As widespread as centralised financial institutions are, there are still big gaps in accessibility. The majority of the world owns a smartphone and has access to the internet, but many countries still struggle with providing reliable banking accessibility and financial stability or accountability.

Comparatively, decentralised finance describes a new type of financial system that is distributed and built on the foundational open source networks of Bitcoin and Ethereum, offering many improvements to current financial systems found across the globe. With no central point of control and no intermediaries, these systems are unlikely to be affected by manipulation, fraud or other issues; yet still powerful and far-reaching enough to maintain the capabilities needed for financial transactions to take place reliably and transparently.

Decentralised finance: The impact

The biggest impact from decentralised finance will be felt by underbanked communities, or communities facing financial upheaval. With an internet connection and smart device being the only requirements (thus far), these individuals can easily gain access to a global financial trading market, and manage their own transactions. More importantly, these systems are also censorship resistant and publicly auditable, suitable for the prevention of corruption and manipulation as an added measure of security.
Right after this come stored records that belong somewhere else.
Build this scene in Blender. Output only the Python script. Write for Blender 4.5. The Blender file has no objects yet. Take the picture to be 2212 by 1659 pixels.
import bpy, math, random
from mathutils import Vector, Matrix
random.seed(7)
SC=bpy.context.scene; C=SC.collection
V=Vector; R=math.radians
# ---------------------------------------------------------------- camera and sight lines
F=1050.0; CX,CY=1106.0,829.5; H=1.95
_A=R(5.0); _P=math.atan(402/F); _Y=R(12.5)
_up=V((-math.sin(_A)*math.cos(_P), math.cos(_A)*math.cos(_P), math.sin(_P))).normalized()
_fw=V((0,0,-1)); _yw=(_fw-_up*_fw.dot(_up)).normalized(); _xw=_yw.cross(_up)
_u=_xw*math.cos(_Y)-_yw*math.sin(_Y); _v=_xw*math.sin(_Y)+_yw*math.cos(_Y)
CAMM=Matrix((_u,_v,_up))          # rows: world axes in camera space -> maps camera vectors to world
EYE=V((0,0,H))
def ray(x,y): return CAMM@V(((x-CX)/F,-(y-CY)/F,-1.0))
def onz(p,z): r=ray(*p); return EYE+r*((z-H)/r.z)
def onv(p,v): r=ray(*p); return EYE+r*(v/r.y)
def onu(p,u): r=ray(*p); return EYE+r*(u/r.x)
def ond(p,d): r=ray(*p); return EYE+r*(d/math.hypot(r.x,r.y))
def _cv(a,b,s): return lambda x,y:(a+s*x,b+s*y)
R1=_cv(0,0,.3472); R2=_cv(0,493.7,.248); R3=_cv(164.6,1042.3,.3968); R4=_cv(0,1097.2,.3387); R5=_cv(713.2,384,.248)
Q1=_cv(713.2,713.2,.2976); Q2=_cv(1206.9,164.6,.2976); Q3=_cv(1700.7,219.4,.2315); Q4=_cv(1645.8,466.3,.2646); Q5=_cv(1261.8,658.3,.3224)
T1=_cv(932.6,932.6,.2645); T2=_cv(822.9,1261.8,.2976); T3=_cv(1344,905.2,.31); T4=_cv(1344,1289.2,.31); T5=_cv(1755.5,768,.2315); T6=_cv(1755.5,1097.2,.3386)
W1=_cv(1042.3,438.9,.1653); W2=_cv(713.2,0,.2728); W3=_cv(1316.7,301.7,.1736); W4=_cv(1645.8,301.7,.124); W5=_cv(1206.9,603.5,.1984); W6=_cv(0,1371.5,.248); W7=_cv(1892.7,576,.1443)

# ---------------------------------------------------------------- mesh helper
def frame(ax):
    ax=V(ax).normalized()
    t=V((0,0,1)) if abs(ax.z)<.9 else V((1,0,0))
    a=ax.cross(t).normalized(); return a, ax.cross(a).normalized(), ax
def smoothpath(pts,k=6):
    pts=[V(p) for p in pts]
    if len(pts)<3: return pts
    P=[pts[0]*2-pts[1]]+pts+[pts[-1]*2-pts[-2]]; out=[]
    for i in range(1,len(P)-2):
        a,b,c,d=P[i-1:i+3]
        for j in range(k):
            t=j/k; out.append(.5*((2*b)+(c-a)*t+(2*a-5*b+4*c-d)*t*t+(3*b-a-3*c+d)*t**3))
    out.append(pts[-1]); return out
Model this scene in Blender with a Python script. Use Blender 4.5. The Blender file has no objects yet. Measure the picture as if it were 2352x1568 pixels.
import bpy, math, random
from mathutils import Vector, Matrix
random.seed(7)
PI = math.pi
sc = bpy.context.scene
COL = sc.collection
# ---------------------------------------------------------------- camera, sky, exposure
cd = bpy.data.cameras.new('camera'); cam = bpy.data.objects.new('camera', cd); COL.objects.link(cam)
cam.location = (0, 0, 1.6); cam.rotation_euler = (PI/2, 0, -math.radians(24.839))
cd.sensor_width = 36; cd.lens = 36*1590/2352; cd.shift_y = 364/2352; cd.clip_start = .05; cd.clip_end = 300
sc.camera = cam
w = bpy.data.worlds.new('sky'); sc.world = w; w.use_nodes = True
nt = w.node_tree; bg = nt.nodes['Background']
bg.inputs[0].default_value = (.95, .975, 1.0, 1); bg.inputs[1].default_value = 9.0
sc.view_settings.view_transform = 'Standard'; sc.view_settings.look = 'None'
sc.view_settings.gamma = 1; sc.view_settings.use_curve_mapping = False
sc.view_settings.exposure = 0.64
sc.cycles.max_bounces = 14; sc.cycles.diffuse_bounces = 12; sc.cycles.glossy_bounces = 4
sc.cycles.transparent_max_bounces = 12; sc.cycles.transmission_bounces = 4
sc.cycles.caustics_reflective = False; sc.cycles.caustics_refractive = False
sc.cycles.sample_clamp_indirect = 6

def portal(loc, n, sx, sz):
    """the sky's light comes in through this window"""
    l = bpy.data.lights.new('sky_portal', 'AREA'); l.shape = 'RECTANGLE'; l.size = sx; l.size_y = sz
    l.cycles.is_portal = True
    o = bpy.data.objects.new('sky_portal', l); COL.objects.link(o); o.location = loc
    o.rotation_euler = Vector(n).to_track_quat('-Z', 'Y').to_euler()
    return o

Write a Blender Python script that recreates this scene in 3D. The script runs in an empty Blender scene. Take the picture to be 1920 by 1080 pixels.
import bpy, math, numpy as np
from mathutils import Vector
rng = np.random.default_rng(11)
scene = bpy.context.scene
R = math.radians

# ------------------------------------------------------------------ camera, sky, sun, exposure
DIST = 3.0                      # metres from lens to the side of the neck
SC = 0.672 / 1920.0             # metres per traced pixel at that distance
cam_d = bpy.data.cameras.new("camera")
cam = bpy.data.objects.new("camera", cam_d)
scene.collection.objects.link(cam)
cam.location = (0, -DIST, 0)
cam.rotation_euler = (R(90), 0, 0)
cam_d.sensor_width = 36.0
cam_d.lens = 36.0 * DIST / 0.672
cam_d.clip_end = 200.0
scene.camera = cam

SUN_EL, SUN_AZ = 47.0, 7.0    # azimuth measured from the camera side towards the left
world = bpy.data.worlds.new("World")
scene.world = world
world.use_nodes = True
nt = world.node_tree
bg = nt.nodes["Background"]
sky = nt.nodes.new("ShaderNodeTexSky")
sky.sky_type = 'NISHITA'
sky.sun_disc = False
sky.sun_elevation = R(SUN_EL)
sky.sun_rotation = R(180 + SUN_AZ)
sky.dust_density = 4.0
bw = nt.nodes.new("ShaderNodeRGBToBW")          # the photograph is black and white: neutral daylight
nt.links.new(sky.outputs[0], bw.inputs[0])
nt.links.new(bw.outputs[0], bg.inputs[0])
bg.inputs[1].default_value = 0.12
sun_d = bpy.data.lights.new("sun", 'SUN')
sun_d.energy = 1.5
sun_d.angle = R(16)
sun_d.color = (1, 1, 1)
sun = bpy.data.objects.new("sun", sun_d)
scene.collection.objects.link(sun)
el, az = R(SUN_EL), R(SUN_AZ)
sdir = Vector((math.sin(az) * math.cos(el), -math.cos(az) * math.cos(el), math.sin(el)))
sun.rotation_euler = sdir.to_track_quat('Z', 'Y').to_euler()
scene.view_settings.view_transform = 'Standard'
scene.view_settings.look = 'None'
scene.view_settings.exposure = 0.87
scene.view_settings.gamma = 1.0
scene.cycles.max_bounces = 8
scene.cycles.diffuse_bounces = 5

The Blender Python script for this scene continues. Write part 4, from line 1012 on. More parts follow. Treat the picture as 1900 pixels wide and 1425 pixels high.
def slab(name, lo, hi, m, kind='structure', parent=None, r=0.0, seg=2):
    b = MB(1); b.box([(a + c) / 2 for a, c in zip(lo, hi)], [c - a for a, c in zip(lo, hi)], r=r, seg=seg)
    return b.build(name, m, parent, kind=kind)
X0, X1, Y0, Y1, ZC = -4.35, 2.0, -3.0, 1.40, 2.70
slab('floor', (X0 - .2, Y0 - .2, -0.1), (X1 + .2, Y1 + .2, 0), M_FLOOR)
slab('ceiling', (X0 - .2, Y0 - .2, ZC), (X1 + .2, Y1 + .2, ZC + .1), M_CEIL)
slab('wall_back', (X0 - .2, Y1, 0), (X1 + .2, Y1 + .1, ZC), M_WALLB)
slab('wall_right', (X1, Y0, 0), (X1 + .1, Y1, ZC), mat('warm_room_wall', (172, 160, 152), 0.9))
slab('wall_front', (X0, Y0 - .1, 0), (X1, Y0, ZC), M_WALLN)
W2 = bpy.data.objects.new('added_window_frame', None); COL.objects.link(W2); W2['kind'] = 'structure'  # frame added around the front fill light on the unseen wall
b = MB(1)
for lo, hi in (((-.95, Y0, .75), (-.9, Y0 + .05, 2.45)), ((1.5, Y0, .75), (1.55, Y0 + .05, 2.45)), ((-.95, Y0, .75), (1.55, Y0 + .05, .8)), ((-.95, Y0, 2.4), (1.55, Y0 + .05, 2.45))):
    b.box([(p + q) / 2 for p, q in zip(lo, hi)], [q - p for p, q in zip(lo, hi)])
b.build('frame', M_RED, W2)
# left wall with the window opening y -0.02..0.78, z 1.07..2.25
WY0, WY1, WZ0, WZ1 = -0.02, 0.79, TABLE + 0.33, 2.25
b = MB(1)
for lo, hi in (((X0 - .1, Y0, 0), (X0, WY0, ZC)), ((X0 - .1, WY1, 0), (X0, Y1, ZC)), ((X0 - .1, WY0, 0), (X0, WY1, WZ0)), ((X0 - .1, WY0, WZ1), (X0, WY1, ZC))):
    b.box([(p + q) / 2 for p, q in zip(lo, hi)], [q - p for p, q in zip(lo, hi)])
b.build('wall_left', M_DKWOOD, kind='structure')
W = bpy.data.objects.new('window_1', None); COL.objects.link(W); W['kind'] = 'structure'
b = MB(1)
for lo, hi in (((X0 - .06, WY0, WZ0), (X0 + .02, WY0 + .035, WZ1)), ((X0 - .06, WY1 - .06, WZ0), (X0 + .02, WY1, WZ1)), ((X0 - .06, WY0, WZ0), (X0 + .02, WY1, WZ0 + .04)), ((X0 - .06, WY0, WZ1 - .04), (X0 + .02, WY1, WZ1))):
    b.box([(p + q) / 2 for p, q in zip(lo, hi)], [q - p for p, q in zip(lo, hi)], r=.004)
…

By the end of 2018, the total amount of internet users reached an estimated 3.9 billion, with digital banking reaching around 2 billion at the same time,  an indicator of the increasingly technological nature of finance and key to the development of DeFi systems. This type of connectivity and accessibility is the game-changer for fintech and DeFi solutions. Combining all these factors with the convenience of these systems, decentralisation is democratising finance.

Decentralising lending

DeFi is also grabbing attention in another area: lending. Using permissionless public blockchains, loans can be granted on decentralised systems, and could even be granted across borders using smart contract technology. Smart contracts are programmable auto-executing digital contracts which execute agreed upon terms and can be applied to assets. Via this method, lenders will soon be able to match with financiers technologically, and have their loan executed on the blockchain.  Multiple examples of this currently exist on the Ethereum blockchain, with no intermediaries needed to conduct the process. At present, the majority of decentralised lending platforms are based on collateralised borrowing, where borrowers must put up collateral of greater value than the value of their borrow before a loan is granted.

Scaling for success

This potential doesn’t mean that the adoption of decentralised finance systems will be seamless. Centralised finance institutions are capable of processing enormous amounts of transactions per second, which decentralised systems have yet to replicate successfully. In order to keep up with that type of demand, DeFi developers have started creating scaling solutions such as the Lightning Network which adds a second “layer” onto the Bitcoin or Ethereum blockchain that works by minimising the amount of transactions taking place on the blockchain by opening a dedicated private “channel” between two users wanting to transact, until an agreement is met to close the channel. If the technology is implemented, transaction times are set to increase to close to a million transactions per second.

Is it likely that decentralisation will completely replace centralisation in finance? Yes and no. Centralised finance has until now come across as the most trustworthy option, but is also affected by a multitude of issues causing increasing public disenchantment. Decentralisation offers a new promise, but has yet to reach the realm of necessary operating capacity to totally replace existing infrastructure. What is more likely is that a hybrid of both systems will be the future of finance, offering the best of both worlds to end-users.